Yes, the timeline is a factor. Obviously, the shorter the timeline, the more impressive the book's production appears. But even then, it's weak. I mean, how long did it take Kerouac to pound out On the Road? A month? In fact, now that I think about it, On the Road is a pretty good parallel, at least for this limited point. From Wikipedia:
Kerouac often promoted the story about how in April 1951 he wrote the novel in three weeks, typing continuously onto a 120-foot roll of teletype paper. Although the story is true per se, the book was in fact the result of a long and arduous creative process. Kerouac carried small notebooks, in which much of the text was written as the eventful span of road trips unfurled. He started working on the first of several versions of the novel as early as 1948, based on experiences during his first long road trip in 1947. However, he remained dissatisfied with the novel.
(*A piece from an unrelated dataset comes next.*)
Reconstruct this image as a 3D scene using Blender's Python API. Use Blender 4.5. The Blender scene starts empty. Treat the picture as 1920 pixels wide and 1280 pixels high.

Inspired by a thousand-word rambling letter from his friend Neal Cassady, Kerouac in 1950 outlined the "Essentials of Spontaneous Prose" and decided to tell the story of his years on the road with Cassady as if writing a letter to a friend in a form that reflected the improvisational fluidity of jazz.
The first draft of what was to become the published novel was written in three weeks in April 1951 while Kerouac lived with Joan Haverty, his second wife, at 454 West 20th Street in Manhattan, New York. The manuscript was typed on what he called "the scroll":a continuous, one hundred and twenty-foot scroll of tracing paper sheets that he cut to size and taped together. The roll was typed single-spaced, without margins or paragraph breaks. In the following years, Kerouac continued to revise this manuscript, deleting some sections (including some sexual depictions deemed pornographic in the 1950s) and adding smaller literary passages.
Like On the Road, the Book of Mormon manuscript was produced in short order. But like Kerouac, Joseph Smith had been cogitating for years on the story and characters of the Book of Mormon. According to his mother, writing about life in the Smith home in the year 1824, some five years before the Book of Mormon manuscript was completed:
During our evening conversations Joseph would occasionally give us some of the most amusing recitals that could be imagined. He would describe the ancient inhabitants of this continent, their dress, mode of travelling, and the animals upon which they rode; their cities; their buildings, with every particular; their mode of warfare; and also their religious worship. This he would do with as much ease, seemingly, as if he had spent his whole life with them.
Lucy Mack Smith, Biographical Sketches, at 85.